An annual Klimaticket, Gewessler said, will cost €1,095, and will cover rail, metro and bus networks in cities and everywhere between them, whether privately or publicly operated.

For Gewessler and Austria’s Greens, who entered into a coalition with the mainstream conservative People’s Party of chancellor Sebastian Kurz in January 2020, the gambit is also a bold bet to try to reassert their environmental agenda after months of drift.


Is this a good idea? Should someone living in Newton Aycliffe who might currently pay £3 a day to travel to work and back by bus, fund through their taxes a big subsidy for middde-class southerners to go swanning into London on the cheap?

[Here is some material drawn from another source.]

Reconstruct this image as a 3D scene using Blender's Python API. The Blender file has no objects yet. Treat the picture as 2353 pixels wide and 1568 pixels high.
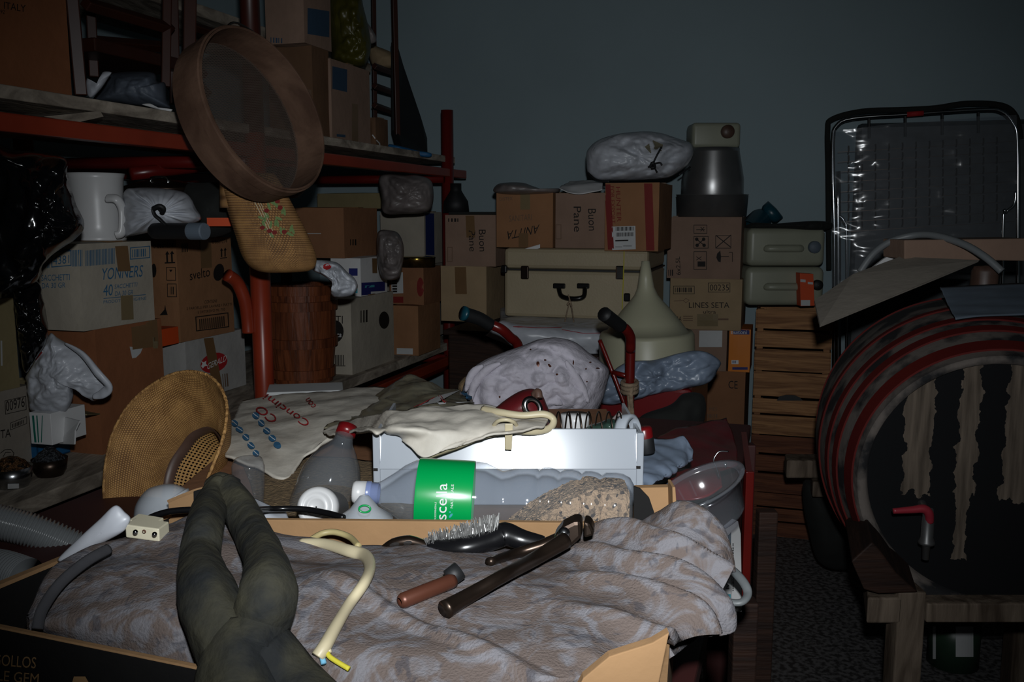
import bpy, math, random
from math import sin, cos, pi, radians, sqrt
from mathutils import Vector as V, Matrix, noise
from mathutils.bvhtree import BVHTree
random.seed(7)
SC = bpy.context.scene
COL = SC.collection
# ---------------------------------------------------------------- camera, world, light, exposure
F = 2100.0; CX = 1176.5; CY = 784.0; H = 1.4; PIT = radians(8)
C = V((0, 0, H))
cam = bpy.data.cameras.new('camera'); camo = bpy.data.objects.new('camera', cam); COL.objects.link(camo)
camo.location = C; camo.rotation_euler = (pi/2-PIT, 0, 0)
cam.sensor_width = 36; cam.lens = 36*F/2353; cam.clip_start = 0.05
SC.camera = camo
SC.view_settings.view_transform = 'Standard'; SC.view_settings.look = 'None'
SC.view_settings.gamma = 1; SC.view_settings.use_curve_mapping = False; SC.view_settings.exposure = 0.0
w = bpy.data.worlds.new('world'); SC.world = w; w.use_nodes = True
w.node_tree.nodes['Background'].inputs[0].default_value = (0.6, 0.8, 1, 1)
w.node_tree.nodes['Background'].inputs[1].default_value = 0.0015
fl = bpy.data.lights.new('camera_flash', 'SPOT'); flo = bpy.data.objects.new('camera_flash', fl); COL.objects.link(flo)
flo.location = (0.02, 0.0, H+0.11); flo.rotation_euler = (radians(81.5), 0, radians(-2))
fl.energy = 80; fl.color = (0.93, 0.97, 1.0); fl.shadow_soft_size = 0.018; fl.spot_size = radians(81); fl.spot_blend = 1.0
# ---------------------------------------------------------------- geometry of the view and the room
fwd = V((0, cos(PIT), -sin(PIT))); rgt = V((1, 0, 0)); upv = V((0, sin(PIT), cos(PIT)))
TH = radians(17.2); AD = V((cos(TH), -sin(TH), 0)); BD = V((sin(TH), cos(TH), 0)); Z = V((0, 0, 1))
def ray(px, py): return fwd + rgt*((px-CX)/F) - upv*((py-CY)/F)
def P(px, py, Y): d = ray(px, py); return C + d*(Y/d.y)
def Pz(px, py, z): d = ray(px, py); return C + d*((z-H)/d.z)
def Pa(px, py, a): d = ray(px, py); return C + d*(a/d.dot(AD))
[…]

Surely such a policy benefits those who live in wealthy places with lots of public transport options to avail themselves of?

If it was instead funded by road pricing or similar it might be equitable, provided that the road pricing took account of available public transport options, but I can't see a case of funding this through general taxation.
 
Should someone living in Newton Aycliffe who might currently pay £3 a day to travel to work and back by bus, fund through their taxes a big subsidy for middde-class southerners to go swanning into London on the cheap?
They already do. Private motor cars and London transport are both heavily subsidised and taxation in this country is mostly regressive. If this policy were directly translated to the UK, at the same price, one of the groups that would benefit most would be low paid service industry workers who work in London but live in the outskirts and can pay 20% or more of their wages on public transport.
 
They already do. Private motor cars and London transport are both heavily subsidised and taxation in this country is mostly regressive. If this policy were directly translated to the UK, at the same price, one of the groups that would benefit most would be low paid service industry workers who work in London but live in the outskirts and can pay 20% or more of their wages on public transport.

Every penny that group of workers saved would be lost in increased housing costs as people flock to the cheapest locations from which they can conveniently commute into London for £3. All this paid for by northerners who get no benefit from it either.

This wouldn't work in the UK with London and the SE such a massive centre of wealth and transport infrastructure, unless the tax to pay for it was locally derived from road use, perhaps with a land tax component too.
 
Every penny that group of workers saved would be lost in increased housing costs as people flock to the cheapest locations from which they can conveniently commute into London for £3.
You're right. Public transport should be free to all and we need massive investment in public transport outside London.